Le récit d’histoires : un outil précieux pour la guérison et la réconciliation
Des outils pour les acteurs et actrices du changement 2019
12/08/2019
Le spectacle solo poignant de Marc Isserles, Nous devons sauver les enfants, devient particulièrement réel lorsque l’on découvre que ses grands-parents, des réfugiés juifs, ont trouvé refuge au Caux Palace en 1945. La pièce a été jouée dans le cadre de la conférence Des outils pour les acteurs et actrices du changement. Son message est que vous devez vous réconcilier avec votre passé si vous souhaitez changer l’avenir.
Marc Isserles n’est pas la seule personne au Caux Forum de cette année dont la famille a vécu au Caux Palace pendant le Seconde Guerre mondiale, lorsque le palace servait de refuge aux minorités persécutées. Shoshana Faire marche également entre les murs où ses grands-parents cherchèrent un jour refuge.
Marc, avocat et musicien genevois, et Shoshana, artisane de paix et militante australienne, mènent des vies très différentes. Mais leur histoire commune a laissé Shoshana émue et “sans voix” après avoir vu la pièce de Marc. Son émouvante histoire de persécution était également l’expérience de ses grands-parents, a-t-elle déclaré.
Des personnes originaires du Moyen-Orient, d’Allemagne, et de plus loin encore, ont approché Marc après la pièce pour lui dire à quel point elles avaient été émues par son spectacle. Selon lui, c’est la preuve que les étiquettes et les catégories qui nous gouvernent ne devraient pas nous enlever notre capacité à être humain. La seule manière dont nous pouvons travailler pour la paix et la réconciliation c’est à travers des rencontres au niveau humain, indépendamment des intérêts, de la foi ou de l’ethnicité. Ce concept s’applique non seulement à la crise des réfugiés mais aussi aux sociétés ravagées par le conflit, de la Syrie au Tibet. Abattre les murs qui détruisent notre capacité à établir des relations avec les autres est la première étape pour lutter contre les crimes de haine, la violence et la discrimination.
Marc cite la comédie romantique My Big Fat Greek Wedding comme exemple de la nécessité de reconnaître les préjugés du passé, les étiquettes et les stéréotypes, afin de créer la paix. Nous devons comprendre et nous réconcilier avec ceux et celles qui ont été étiqueté-e-s comme « les autres ». Une des meilleures façons de le faire, selon Marc et Shoshana, est à travers le récit d’histoires.

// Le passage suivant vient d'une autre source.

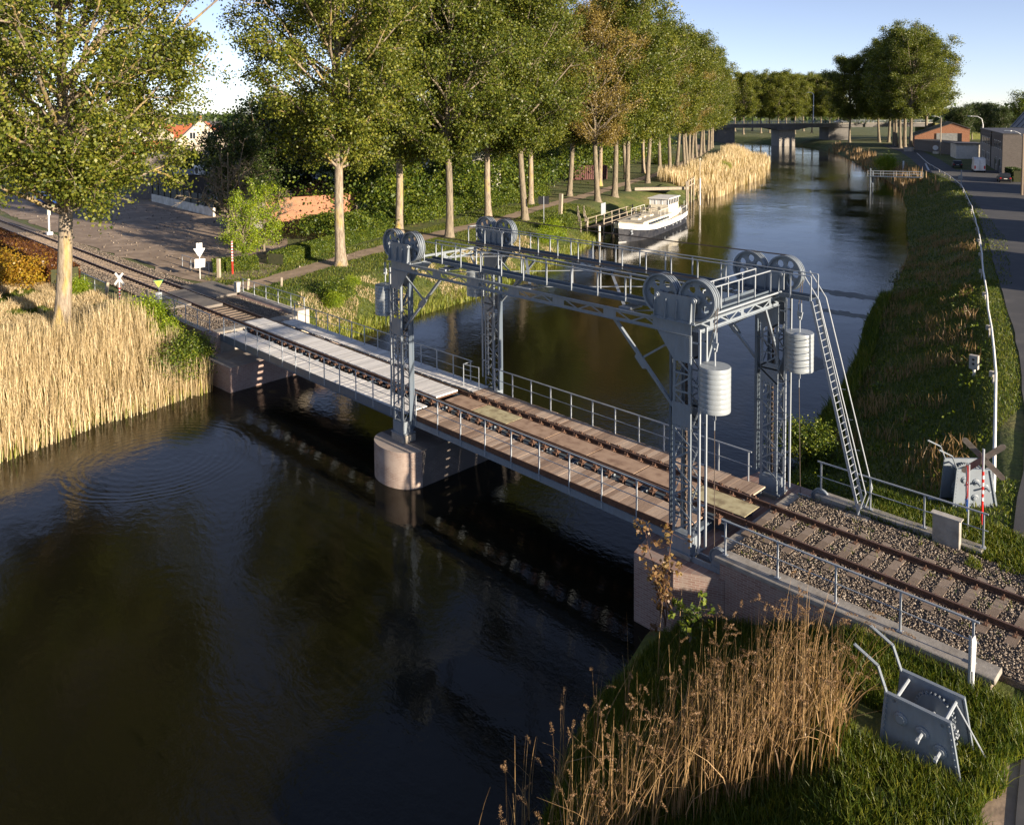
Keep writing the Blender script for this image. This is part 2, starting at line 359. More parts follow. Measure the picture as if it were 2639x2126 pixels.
def height(X, Y):
    X = np.asarray(X, float); Y = np.asarray(Y, float)
    d = sdist(X, Y); wd = np.where(X > -35-0.42*Y.clip(0), np.where(Y > 6, 7.2, 6.2), 6.5)
    t = np.clip(d/wd, 0, 1); s = np.where(X > -35-0.42*Y.clip(0), t, 1-(1-t)**1.6)
    h = np.where(d > 0, -2.95+2.6*s, -2.95-np.clip(-d*0.5, 0, 1.6))
    rough = vnoise(X, Y, 1.7)*0.10+vnoise(X, Y, 5, 2)*0.12
    flat = np.clip((np.abs(Y)-3.2)/1.5, 0, 1)*1.0
    h = h+rough*np.clip(d, 0, 1)*np.clip((wd+1-d)/2, 0.12, 1)*flat
    far = np.clip((np.hypot(X+60, Y-60)-500)/2000, 0, 1)
    h = h+np.where(d > 20, far*6*(1+vnoise(X, Y, 260)), 0)
    # keep the ground below the track bed and the abutments
    bed = (np.abs(Y) < 3.0) & (((X > -12.4) & (X < -5.2)) | ((X > -56) & (X < -45)))
    h = np.where(bed & (h > -0.6), -0.6, h)
    return h
def hz_(x, y): return float(height(np.array([x]), np.array([y]))[0])
def axis(segs):
    out = []
    for a, b, st in segs: out += list(np.arange(a, b, st))
    return np.array(out+[segs[-1][1]])
gx = axis([(-4000,-800,200),(-800,-400,25),(-400,-180,7),(-180,-95,2.2),(-95,-62,1.1),(-62,-40,0.55),(-40,-16,1.1),(-16,0,0.4),(0,20,1.5),(20,100,8),(100,800,70),(800,3000,200)])
gy = axis([(-400,-60,30),(-60,-20,3),(-20,26,0.55),(26,90,1.0),(90,220,2.2),(220,420,5),(420,900,25),(900,4500,200)])
GX, GY = np.meshgrid(gx, gy); GZ = height(GX, GY)
V = np.stack([GX, GY, GZ], -1).reshape(-1, 3); nxg = len(gx)
ii = (np.arange(len(gy)-1)[:, None]*nxg+np.arange(nxg-1)).ravel()
g = npmesh('ground', V, np.stack([ii, ii+1, ii+nxg+1, ii+nxg], 1), groundm); tag(g, kind='structure')
g.data.polygons.foreach_set('use_smooth', [True]*len(g.data.polygons))
wv = [(-420,-90,WZ),(40,-90,WZ),(40,420,WZ),(-420,420,WZ)]
wt = MB().add(wv, [(0,1,2,3)]).build('water', waterm); tag(wt, kind='structure')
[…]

Shoshana raconte son histoire en formant des artisans de paix. Marc raconte la sienne à travers la comédie musicale. Ils admirent tous deux le concept du récit d’histoires encouragé au Caux Forum et estiment qu’il est essentiel d’aider les générations émergentes à comprendre leur passé, de manière à pouvoir encourager le type de changement nécessaire. Apprendre les faits historiques à l’école et s’immerger dans la réalité d’une autre personne sont deux méthodes d’apprentissage très différentes avec deux résultats différents. Les histoires peuvent donner aux artisans du changement la compassion dont ils ont besoin pour créer un changement positif.
Le traumatisme rattaché à l’histoire de la famille de Shoshana explique pourquoi ces histoires n’étaient pas souvent évoquées dans sa famille. Elle me raconte à quel point il est important d’encourager la guérison des traumatismes et le récit d’histoires dès le plus jeune âge.
Pour aller de l’avant, Marc et Shoshana sont d’accord que le dialogue intergénérationnel est essentiel pour former la génération suivante d’« ambassadeurs de la tolérance ». Le récit d’histoires favorise l’empathie et l’ouverture vis-à-vis des autres. Les trois processus consistant à encourager le récit d’histoires personnelles, à briser les stéréotypes et à passer le flambeau sont ainsi inextricablement liés. Le Caux Forum encourage ces processus, et c’est pour quoi Marc et Shoshana reviennent chaque année.